Show that the CFG with productions S→ a | Sa | bSS | SSb | SbS is ambiguous?

Question

How does one know which string to choose when nothing is given in the question?

Answer 1

HINT: You can use $abaa$. Try it yourself; if you get stuck, I’ve left two leftmost derivations in the spoiler-protected block below.

$S\Rightarrow Sa\Rightarrow SbSa\Rightarrow abSa\Rightarrow abaa$ and $S\Rightarrow SbS\Rightarrow abS\Rightarrow abSa\Rightarrow abaa$

Answer 2

I generally start by looking for a single production with repeated nonterminals that easily generate the same sequence twice.
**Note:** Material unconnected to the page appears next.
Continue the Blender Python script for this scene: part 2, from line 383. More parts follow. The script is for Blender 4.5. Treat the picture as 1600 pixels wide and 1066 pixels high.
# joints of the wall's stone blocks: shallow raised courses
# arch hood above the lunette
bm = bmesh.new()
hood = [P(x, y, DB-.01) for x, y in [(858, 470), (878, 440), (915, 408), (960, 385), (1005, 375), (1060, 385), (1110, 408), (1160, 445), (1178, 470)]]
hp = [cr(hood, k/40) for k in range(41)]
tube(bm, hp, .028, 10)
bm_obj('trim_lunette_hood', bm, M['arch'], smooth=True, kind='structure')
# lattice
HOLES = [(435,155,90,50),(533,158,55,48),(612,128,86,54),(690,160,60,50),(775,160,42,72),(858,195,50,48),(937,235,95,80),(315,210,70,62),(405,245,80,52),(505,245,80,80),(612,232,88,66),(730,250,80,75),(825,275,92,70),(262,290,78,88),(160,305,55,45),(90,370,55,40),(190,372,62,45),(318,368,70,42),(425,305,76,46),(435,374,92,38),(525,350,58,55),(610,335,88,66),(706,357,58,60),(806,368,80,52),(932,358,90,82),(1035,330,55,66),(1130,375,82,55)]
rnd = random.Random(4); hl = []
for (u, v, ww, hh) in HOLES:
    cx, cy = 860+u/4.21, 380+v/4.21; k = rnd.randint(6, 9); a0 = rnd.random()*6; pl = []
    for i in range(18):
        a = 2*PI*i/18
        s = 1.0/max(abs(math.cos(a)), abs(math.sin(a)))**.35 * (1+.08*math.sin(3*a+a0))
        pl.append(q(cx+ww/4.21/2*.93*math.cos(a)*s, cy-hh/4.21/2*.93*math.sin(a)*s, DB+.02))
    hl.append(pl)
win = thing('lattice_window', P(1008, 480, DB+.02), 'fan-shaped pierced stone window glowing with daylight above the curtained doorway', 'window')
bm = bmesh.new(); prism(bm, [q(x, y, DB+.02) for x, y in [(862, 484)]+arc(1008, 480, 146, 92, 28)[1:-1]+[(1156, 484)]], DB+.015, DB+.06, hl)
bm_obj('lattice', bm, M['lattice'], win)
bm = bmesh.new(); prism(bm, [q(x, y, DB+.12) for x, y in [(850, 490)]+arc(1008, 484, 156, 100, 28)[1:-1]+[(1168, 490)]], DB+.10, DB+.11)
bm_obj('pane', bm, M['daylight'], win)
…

In your case I 'hit jackpot' with the last: S -> SbS. This generates the sequence SbSbS two ways: (SbS)bS and Sb(SbS). I don't think the same thing happens with S->bSS or S->SSb.
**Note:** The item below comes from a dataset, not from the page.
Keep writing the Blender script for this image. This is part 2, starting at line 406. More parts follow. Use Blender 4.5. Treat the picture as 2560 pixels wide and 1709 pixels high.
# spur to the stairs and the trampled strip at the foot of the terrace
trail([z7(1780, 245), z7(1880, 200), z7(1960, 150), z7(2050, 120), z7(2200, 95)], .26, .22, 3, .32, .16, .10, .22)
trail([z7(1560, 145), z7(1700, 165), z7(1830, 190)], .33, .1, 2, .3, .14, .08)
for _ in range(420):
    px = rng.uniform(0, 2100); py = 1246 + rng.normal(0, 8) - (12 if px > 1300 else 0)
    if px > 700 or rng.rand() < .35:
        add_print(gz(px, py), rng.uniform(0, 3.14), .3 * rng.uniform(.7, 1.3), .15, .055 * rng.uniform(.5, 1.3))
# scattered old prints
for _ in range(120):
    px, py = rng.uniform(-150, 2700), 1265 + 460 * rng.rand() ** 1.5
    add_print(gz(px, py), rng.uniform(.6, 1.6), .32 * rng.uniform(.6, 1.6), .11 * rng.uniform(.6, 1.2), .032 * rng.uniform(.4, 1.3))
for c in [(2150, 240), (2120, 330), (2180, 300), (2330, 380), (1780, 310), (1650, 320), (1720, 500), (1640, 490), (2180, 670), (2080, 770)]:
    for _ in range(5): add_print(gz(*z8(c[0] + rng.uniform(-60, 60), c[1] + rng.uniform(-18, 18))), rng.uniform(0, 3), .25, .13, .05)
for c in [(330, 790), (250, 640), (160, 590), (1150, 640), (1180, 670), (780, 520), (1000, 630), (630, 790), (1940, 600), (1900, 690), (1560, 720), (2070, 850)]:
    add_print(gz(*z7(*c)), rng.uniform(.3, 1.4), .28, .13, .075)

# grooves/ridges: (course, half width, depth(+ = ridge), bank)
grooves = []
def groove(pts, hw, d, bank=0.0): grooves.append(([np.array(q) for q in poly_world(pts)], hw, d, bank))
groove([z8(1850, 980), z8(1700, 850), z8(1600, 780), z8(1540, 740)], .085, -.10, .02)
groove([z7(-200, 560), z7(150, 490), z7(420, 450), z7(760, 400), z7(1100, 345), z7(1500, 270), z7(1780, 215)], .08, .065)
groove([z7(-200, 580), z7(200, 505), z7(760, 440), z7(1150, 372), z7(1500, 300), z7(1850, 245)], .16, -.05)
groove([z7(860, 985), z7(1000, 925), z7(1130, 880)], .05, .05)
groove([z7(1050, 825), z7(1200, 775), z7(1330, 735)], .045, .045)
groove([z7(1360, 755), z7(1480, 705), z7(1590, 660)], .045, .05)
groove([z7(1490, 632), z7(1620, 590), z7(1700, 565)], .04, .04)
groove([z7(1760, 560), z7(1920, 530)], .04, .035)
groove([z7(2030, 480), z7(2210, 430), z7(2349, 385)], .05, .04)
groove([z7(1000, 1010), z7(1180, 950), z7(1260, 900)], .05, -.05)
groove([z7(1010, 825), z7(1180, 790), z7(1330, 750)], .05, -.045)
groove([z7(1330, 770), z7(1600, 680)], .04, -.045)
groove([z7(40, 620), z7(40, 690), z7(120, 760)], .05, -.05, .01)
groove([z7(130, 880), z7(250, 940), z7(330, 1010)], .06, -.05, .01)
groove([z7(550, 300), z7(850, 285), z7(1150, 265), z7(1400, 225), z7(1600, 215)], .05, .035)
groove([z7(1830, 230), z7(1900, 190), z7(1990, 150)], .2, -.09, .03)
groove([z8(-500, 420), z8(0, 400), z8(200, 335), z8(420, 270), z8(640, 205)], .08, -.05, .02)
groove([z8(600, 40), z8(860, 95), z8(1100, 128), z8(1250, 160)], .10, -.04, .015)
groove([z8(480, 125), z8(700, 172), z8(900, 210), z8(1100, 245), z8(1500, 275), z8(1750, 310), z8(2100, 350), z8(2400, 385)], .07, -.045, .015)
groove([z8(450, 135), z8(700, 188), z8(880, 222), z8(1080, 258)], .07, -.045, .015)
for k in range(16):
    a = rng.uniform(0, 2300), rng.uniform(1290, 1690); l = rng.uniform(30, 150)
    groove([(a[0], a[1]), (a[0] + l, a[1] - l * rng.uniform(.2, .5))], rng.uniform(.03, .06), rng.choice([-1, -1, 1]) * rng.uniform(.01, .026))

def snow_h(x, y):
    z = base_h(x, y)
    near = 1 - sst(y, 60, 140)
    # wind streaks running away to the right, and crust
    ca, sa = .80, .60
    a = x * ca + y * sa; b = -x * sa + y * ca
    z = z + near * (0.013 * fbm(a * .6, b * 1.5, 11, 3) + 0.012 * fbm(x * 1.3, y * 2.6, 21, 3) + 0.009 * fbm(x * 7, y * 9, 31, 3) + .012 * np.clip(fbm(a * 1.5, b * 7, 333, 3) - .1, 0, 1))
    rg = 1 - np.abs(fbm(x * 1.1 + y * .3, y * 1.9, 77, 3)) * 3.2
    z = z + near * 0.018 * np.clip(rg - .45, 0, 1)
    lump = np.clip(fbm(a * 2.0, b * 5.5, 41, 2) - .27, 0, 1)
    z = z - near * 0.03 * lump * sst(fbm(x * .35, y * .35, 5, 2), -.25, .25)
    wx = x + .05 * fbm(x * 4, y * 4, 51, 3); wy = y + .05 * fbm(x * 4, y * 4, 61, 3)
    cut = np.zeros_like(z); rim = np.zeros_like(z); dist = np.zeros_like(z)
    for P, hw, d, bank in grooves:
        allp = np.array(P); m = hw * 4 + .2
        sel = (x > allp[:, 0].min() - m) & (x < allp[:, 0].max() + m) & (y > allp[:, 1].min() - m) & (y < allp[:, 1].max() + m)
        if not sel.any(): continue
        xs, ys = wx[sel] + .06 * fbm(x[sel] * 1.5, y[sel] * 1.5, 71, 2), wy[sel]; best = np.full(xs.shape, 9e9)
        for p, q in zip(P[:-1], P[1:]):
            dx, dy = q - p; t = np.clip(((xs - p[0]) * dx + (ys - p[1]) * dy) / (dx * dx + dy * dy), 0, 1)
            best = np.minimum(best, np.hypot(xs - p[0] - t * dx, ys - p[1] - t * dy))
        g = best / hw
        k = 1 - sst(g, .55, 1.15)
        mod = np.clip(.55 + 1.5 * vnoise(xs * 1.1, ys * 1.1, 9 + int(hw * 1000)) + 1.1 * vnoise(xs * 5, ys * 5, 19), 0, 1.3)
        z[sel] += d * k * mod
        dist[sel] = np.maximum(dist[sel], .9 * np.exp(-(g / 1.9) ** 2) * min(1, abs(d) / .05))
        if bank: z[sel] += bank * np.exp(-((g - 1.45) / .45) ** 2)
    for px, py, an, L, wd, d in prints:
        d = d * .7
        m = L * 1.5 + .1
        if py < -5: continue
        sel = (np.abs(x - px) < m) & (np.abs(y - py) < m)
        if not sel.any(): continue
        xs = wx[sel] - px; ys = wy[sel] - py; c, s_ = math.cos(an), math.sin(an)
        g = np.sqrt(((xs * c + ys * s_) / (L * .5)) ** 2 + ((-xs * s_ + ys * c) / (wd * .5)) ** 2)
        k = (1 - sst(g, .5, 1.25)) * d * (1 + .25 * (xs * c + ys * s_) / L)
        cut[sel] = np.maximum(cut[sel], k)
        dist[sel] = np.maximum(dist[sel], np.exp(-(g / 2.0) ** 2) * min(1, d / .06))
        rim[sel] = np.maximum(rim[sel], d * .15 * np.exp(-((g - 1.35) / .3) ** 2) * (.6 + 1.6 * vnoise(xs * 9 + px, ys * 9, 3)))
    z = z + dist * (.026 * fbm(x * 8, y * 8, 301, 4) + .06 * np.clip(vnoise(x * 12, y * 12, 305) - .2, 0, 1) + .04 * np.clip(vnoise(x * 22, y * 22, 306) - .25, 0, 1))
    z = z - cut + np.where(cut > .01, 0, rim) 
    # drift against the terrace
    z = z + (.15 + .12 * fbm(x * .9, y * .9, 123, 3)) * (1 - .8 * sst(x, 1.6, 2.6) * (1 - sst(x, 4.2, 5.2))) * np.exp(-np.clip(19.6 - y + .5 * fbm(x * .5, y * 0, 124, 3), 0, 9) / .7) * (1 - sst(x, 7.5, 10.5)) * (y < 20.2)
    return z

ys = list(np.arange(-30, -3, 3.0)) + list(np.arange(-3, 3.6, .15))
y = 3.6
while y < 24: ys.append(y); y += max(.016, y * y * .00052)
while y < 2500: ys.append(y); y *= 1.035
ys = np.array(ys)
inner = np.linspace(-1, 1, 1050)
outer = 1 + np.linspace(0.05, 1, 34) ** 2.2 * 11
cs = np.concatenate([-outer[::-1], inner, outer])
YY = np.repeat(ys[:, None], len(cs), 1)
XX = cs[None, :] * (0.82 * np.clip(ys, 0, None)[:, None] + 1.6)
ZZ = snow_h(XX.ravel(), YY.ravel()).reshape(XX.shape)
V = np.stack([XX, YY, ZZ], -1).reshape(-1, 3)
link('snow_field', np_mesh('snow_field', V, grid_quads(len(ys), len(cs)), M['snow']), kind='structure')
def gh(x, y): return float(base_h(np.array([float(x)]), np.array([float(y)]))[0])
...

Failing that, I would try to combine two or more productions to achieve the same effect. This works with the productions S->bSS and S->SSb, which combine to produce the string bSSSb two ways: (bSS)Sb or bS(SSb).

Failing that, look for ways to produce the same terminal(s) at different heights of the parse tree. That leads to the approach implied by @Brian M. Scott.